Qualcosa di troppo recensione del film di e con Audrey Dana

Qualcosa di troppo

Il cinema ha un debole per i «what if» e a sfruttarne il potenziale è l’attrice – nonché regista e sceneggiatrice – Audrey Dana, che segue il debutto di 11 donne a Parigi con Qualcosa di troppo.

 

Chiave di lettura della commedia è lo switch vissuto dalla protagonista Jeanne, una quarantenne divorziata in cerca d’equilibrio che, paradossalmente, riscopre la propria femminilità in seguito a un piccolo cambiamento.

Abituati alle frivole commedie americane, come Hot Chick – una bionda esplosiva e Boygirl – questione di…sesso, o persino reduci dall’ultimo prodotto italiano Moglie e Marito, lo switch si mescola e rimescola su se stesso fino a presentarsi in un piatto privo di sostanza e qualità. Audrey Dana affronta il tema con una spennellata al femminile, ponendo l’obiettivo su cosa significhi oggi essere un uomo e, soprattutto, una donna.

Rischioso per la banalità ma coraggioso per l’angolatura scelta, il film si spaccia come una commedia odierna per sottolineare il costante dislivello tra uomo e donna, due figure complementari che il più delle volte ignorano il loro vero senso della vita.

Jeanne, interpretata da una carismatica Audrey Dana, viene dipinta come una donna sottomessa, senza lingua, finché non ritrova la voce nei pantaloni. Il cambiamento di Jeanne è rapido, a tratti paranormale, e più tempo passa nei panni dell’uomo, meno avverte il bisogno di scoprire chi realmente è. Il suo personaggio, preso singolarmente, sarebbe un banale cliché della comedy, se non fosse per il fatto che nel suo corpo si annidino due personalità opposte, che sgomitano tra cervello e ormoni dimenticandosi completamente del cuore.

Perché è quello che fa la differenza. È il cuore che prende il comando nell’esatto momento in cui ci si ricorda della sua esistenza. Jeanne s’innamora rispolverando ciò che più le manca di se stessa, ma ottiene la ricompensa del romance soltanto dopo un percorso lastricato di dialoghi banali e ambientazioni piuttosto irrealistiche (la scena in palestra, per dirne una).

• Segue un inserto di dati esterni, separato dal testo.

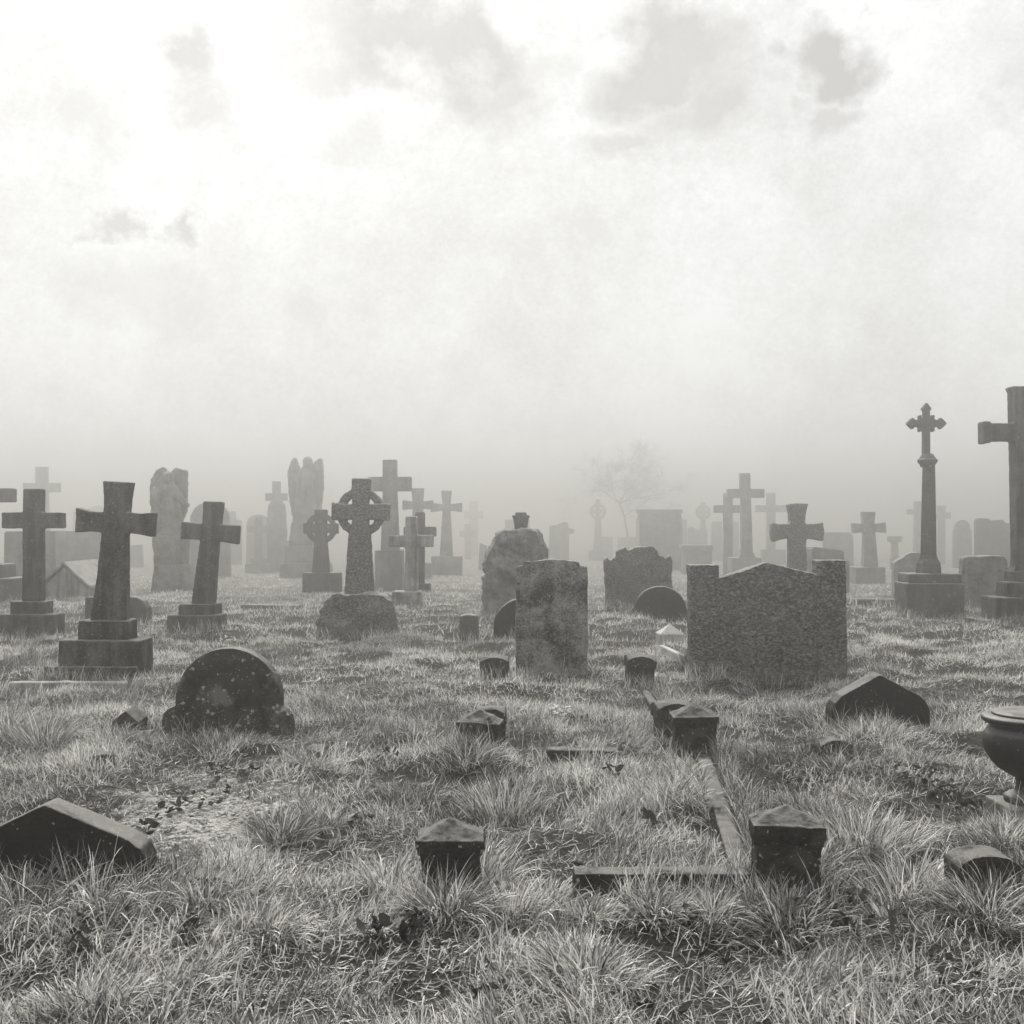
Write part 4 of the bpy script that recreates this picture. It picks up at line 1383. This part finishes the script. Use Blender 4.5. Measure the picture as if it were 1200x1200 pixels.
flowers('small posy of white flowers in grass behind the round-topped lichened headstone', 264, 768, [(-.03, 0, .155), (0.0, .03, .175), (.02, 0, .14), (.07, .02, .165), (-.05, .03, .13), (.09, .0, .14)])
flowers('low cluster of white blooms in grass in front of the blotched upright slab', 652, 836, [(-.06, 0, .012), (-.03, .05, .03), (-.01, -.02, .004), (.0, .08, .035), (.03, .02, .02), (.05, -.03, .0), (.07, .06, .03), (.09, .01, .012)])

# ------------------------------------------------------------------ bare tree in the fog
Yt = 84.0
t = empty('bare_tree', (PX(737, Yt), Yt, -float(drop(Yt))), 'faint small tree with a thin leaning trunk and twiggy crown in the fog', 'tree')
m, nt, out = new_mat('bark')
pb = N(nt, 'ShaderNodeBsdfPrincipled', i_Roughness=0.9)
n1 = N(nt, 'ShaderNodeTexNoise', i_Scale=9.0, i_Detail=5.0)
nt.links.new(ramp(nt, n1.outputs[0], 0.3, 0.7, tone(0.03), tone(0.09)), pb.inputs['Base Color'])
nt.links.new(pb.outputs[0], out.inputs[0])
M['bark'] = m


def tube(bm, pts, radii, seg=6):
    rings = []
    for i, p in enumerate(pts):
        d = (pts[min(i + 1, len(pts) - 1)] - pts[max(i - 1, 0)]).normalized()
        a = d.orthogonal().normalized()
        b = d.cross(a)
        rings.append([bm.verts.new(p + (a * math.cos(6.283 * k / seg) + b * math.sin(6.283 * k / seg)) * radii[i]) for k in range(seg)])
    for A, B in zip(rings, rings[1:]):
        for k in range(seg):
            l = (k + 1) % seg
            bm.faces.new((A[k], A[l], B[l], B[k]))


bt, bc = bmesh.new(), bmesh.new()
tr_pts = [Vector(p) for p in ((0.05, 0, -0.3), (0.0, 0, 0.3), (-0.06, 0.02, 0.9), (-0.16, 0.0, 1.45), (-0.32, 0.05, 1.9))]
tr_pts = [p * 2.0 for p in tr_pts]
tube(bt, tr_pts, [0.13, 0.105, 0.09, 0.08, 0.065], 10)


def grow(p, d, L_, r, lvl):
    pts, q = [p.copy()], p.copy()
    for i in range(4):
        d = (d + Vector((random.gauss(0, .2), random.gauss(0, .2), random.gauss(0.02, .16)))).normalized()
        q = q + d * L_ / 4
        pts.append(q.copy())
    tube(bt if lvl < 2 else bc, pts, [r * (1 - .15 * i) for i in range(5)], 5 if lvl < 2 else 3)
    if lvl < 5:
        for _ in range(3 if lvl < 3 else 6):
            k = random.randint(1, 4)
            nd = (d + Vector((random.gauss(0, .75), random.gauss(0, .75), random.gauss(0.05, .4)))).normalized()
            grow(pts[k], nd, L_ * random.uniform(.6, .8), max(r * .52, 0.004), lvl + 1)


for d in ((-.6, .2, .9), (.5, -.2, .9), (.9, .3, .45), (1.0, -.2, .25), (-.1, .5, 1.0), (-.9, -.3, .5)):
    grow(tr_pts[-1], Vector(d).normalized(), 2.1, 0.045, 0)
grow(tr_pts[-2], Vector((.8, 0, .6)).normalized(), 2.3, 0.042, 0)
build('trunk', bt, M['bark'], t, shade=True)
build('crown', bc, M['bark'], t, shade=False)

# ------------------------------------------------------------------ HAZE
bm = bmesh.new()
box(bm, -420, 420, -80, 440, -4.2, 6.0)
me = bpy.data.meshes.new('haze')
bmesh.ops.recalc_face_normals(bm, faces=bm.faces)
bm.to_mesh(me)
bm.free()
hz = bpy.data.objects.new('haze', me)
COL.objects.link(hz)
hz['kind'] = 'stuff'
m = bpy.data.materials.new('fog')
m.use_nodes = True
nt = m.node_tree
nt.nodes.clear()
out = nt.nodes.new('ShaderNodeOutputMaterial')
pv = nt.nodes.new('ShaderNodeVolumePrincipled')
pv.inputs['Color'].default_value = (0.80, 0.793, 0.775, 1)
pv.inputs['Density'].default_value = 0.0238
pv.inputs['Anisotropy'].default_value = 0.90
nt.links.new(pv.outputs[0], out.inputs['Volume'])
me.materials.append(m)

# ------------------------------------------------------------------ SKY, SUN
SUN_EL, SUN_AZ = math.radians(48), math.radians(-14)      # azimuth from +Y towards +X
w = bpy.data.worlds.new('World')
SC.world = w
w.use_nodes = True
nt = w.node_tree
nt.nodes.clear()
out = nt.nodes.new('ShaderNodeOutputWorld')
bg = nt.nodes.new('ShaderNodeBackground')
sky = nt.nodes.new('ShaderNodeTexSky')
sky.sky_type = 'NISHITA'
sky.sun_disc = False
sky.sun_elevation = SUN_EL
sky.sun_rotation = SUN_AZ
sky.dust_density = 4.0
hs = nt.nodes.new('ShaderNodeHueSaturation')
hs.inputs['Saturation'].default_value = 0.0
nt.links.new(sky.outputs[0], hs.inputs['Color'])
tc = nt.nodes.new('ShaderNodeTexCoord')
D_ = tc.outputs['Generated']
c1 = N(nt, 'ShaderNodeTexNoise', i_Scale=5.5, i_Detail=10.0, i_Roughness=0.62)
c2 = N(nt, 'ShaderNodeTexNoise', i_Scale=30.0, i_Detail=12.0, i_Roughness=0.85)
for c in (c1, c2):
    nt.links.new(D_, c.inputs[0])
base = math_node(nt, 'ADD', math_node(nt, 'MULTIPLY', c1.outputs[0], 0.6), math_node(nt, 'MULTIPLY', c2.outputs[0], 0.4))
c3 = N(nt, 'ShaderNodeTexNoise', i_Scale=260.0, i_Detail=3.0, i_Roughness=0.8)
nt.links.new(D_, c3.inputs[0])
base2 = math_node(nt, 'ADD', base, math_node(nt, 'MULTIPLY', math_node(nt, 'SUBTRACT', c3.outputs[0], 0.5), 0.2))
val = ramp(nt, base2, 0.38, 0.58, (0.76, 0.76, 0.75), (1.0, 1.012, 1.01))
# ragged grey clouds: (photo x, y, half width, half height, darkness)
warp = N(nt, 'ShaderNodeTexNoise', i_Scale=9.0, i_Detail=7.0, i_Roughness=0.6)
nt.links.new(D_, warp.inputs[0])
wv = N(nt, 'ShaderNodeVectorMath', operation='SUBTRACT')
wv.inputs[1].default_value = (0.5, 0.5, 0.5)
nt.links.new(warp.outputs['Color'], wv.inputs[0])
wsx = N(nt, 'ShaderNodeVectorMath', operation='SCALE')
wsx.inputs['Scale'].default_value = 0.20
nt.links.new(wv.outputs[0], wsx.inputs[0])
wd = N(nt, 'ShaderNodeVectorMath', operation='ADD')
nt.links.new(D_, wd.inputs[0])
nt.links.new(wsx.outputs[0], wd.inputs[1])
mask = None
for px, py, hw, hh, dk in [(500, 62, 150, 40, .9), (590, 95, 60, 50, .7), (790, 75, 110, 45, .9), (850, 130, 70, 55, .8), (965, 90, 48, 42, 1.0), (955, 165, 42, 30, .7), (760, 170, 50, 20, .6),
                           (205, 60, 36, 30, .8), (230, 110, 42, 36, .5), (80, 140, 60, 40, .35), (130, 280, 20, 16, .7), (182, 280, 20, 16, .7), (160, 370, 70, 50, .3), (400, 370, 40, 40, .3), (385, 170, 40, 26, .3), (1190, 130, 30, 60, .4)]:
    v = Vector(((px - 600) / F, 1.0, (HY - py) / F))
    ln = v.length
    v.normalize()
    sb = N(nt, 'ShaderNodeVectorMath', operation='SUBTRACT')
    sb.inputs[1].default_value = v
    nt.links.new(wd.outputs[0], sb.inputs[0])
    ml = N(nt, 'ShaderNodeVectorMath', operation='MULTIPLY')
    ml.inputs[1].default_value = (F * ln / hw, 1.0, F * ln / hh)
    nt.links.new(sb.outputs[0], ml.inputs[0])
    le = N(nt, 'ShaderNodeVectorMath', operation='LENGTH')
    nt.links.new(ml.outputs[0], le.inputs[0])
    rr = math_node(nt, 'MULTIPLY', ramp(nt, math_node(nt, 'MULTIPLY', le.outputs['Value'], 0.5), 0.20, 0.66, (1, 1, 1), (0, 0, 0)), dk)
    mask = rr if mask is None else math_node(nt, 'MAXIMUM', mask, rr)
grain = math_node(nt, 'ADD', 0.05, math_node(nt, 'MULTIPLY', base, 1.9))
mask = math_node(nt, 'MULTIPLY', mask, grain, True)
val = mix(nt, mask, val, (0.52, 0.515, 0.505))
ten = N(nt, 'ShaderNodeVectorMath', operation='SCALE')
ten.inputs['Scale'].default_value = 10.6
nt.links.new(val, ten.inputs[0])
bcol = mix(nt, 0.96, hs.outputs[0], ten.outputs[0])
nt.links.new(bcol, bg.inputs[0])
bg.inputs[1].default_value = 0.1
nt.links.new(bg.outputs[0], out.inputs[0])

sl = bpy.data.lights.new('sun', 'SUN')
sl.energy = 5.0
sl.angle = math.radians(14)
sl.color = (1.0, 0.97, 0.92)
so = bpy.data.objects.new('sun', sl)
COL.objects.link(so)
sd = Vector((math.sin(SUN_AZ) * math.cos(SUN_EL), math.cos(SUN_AZ) * math.cos(SUN_EL), math.sin(SUN_EL)))
so.rotation_euler = (-sd).to_track_quat('-Z', 'Y').to_euler()
so.location = (0, 0, 20)

# ------------------------------------------------------------------ CAMERA
cd = bpy.data.cameras.new('camera')
cd.sensor_width = 36
cd.sensor_fit = 'HORIZONTAL'
cd.lens = 36 * F / 1200
cd.shift_y = (HY - 600) / 1200
cd.clip_start = 0.05
cd.clip_end = 1000
co_ = bpy.data.objects.new('camera', cd)
COL.objects.link(co_)
co_.location = (0, 0, H)
co_.rotation_euler = (math.radians(90), 0, 0)
SC.camera = co_

SC.view_settings.view_transform = 'Standard'
SC.view_settings.look = 'None'
SC.view_settings.exposure = 0.0
SC.view_settings.gamma = 1.0
SC.render.engine = 'CYCLES'
cy = SC.cycles
cy.max_bounces = 6
cy.diffuse_bounces = 3
cy.glossy_bounces = 2
cy.transmission_bounces = 3
cy.volume_bounces = 4
cy.transparent_max_bounces = 8
cy.use_denoising = True
cy.denoiser = 'OPENIMAGEDENOISE'
cy.use_adaptive_sampling = True
cy.adaptive_threshold = 0.01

Il modo in cui viene descritta la figura maschile calerebbe già da sé la qualità della pellicola: Jeanne come uomo lascia il comando agli ormoni, scrostando una patina superficiale trita e ritrita che, in un contesto così delicato, avrebbe dovuto rafforzare più gli aspetti positivi che negativi, ancor di più se è il cervello femminile a sperimentare la vita maschile. Purtroppo è proprio la figura femminile ad abbatterne tutto il potenziale. Esplorare nuovi mondi non è una condanna, finché non si perde la bussola. Jeanne parte come una sottomessa e arriva a destinazione come un leader, ma il messaggio – per quanto nobile e profondo possa sembrare – è del tutto errato, perché il suo cambiamento non è dato dal coraggio di voler essere donna, ma dal ripiego di poter essere uomo.

Ciò che rende giustizia alla pellicola è il ginecologo (Christian Clavier), una voce del popolo che rappresenta l’uomo comune con domande ovvie e reazioni genuine, ma nello specifico è un personaggio che affronta il dilemma senza pregiudizi, una delle chiavi che avrebbe reso maggior giustizia all’idea del film.

Qualcosa di troppo, che nasce da un sogno della stessa Dana collocabile a più di vent’anni fa, è una commedia frizzante che sbatte il muso contro i concetti e i pregiudizi del ventunesimo secolo. Audrey Dana ha scelto ottimi cavalli di battaglia, ma ha preferito giocare sporco andando a infangare quei lati negativi e superficiali dell’uomo che al tempo stesso hanno reso vulnerabile e patetica la donna. «Mio padre aveva ragione. Senza p*****o non combinerai mai niente nella vita». E questo è quanto.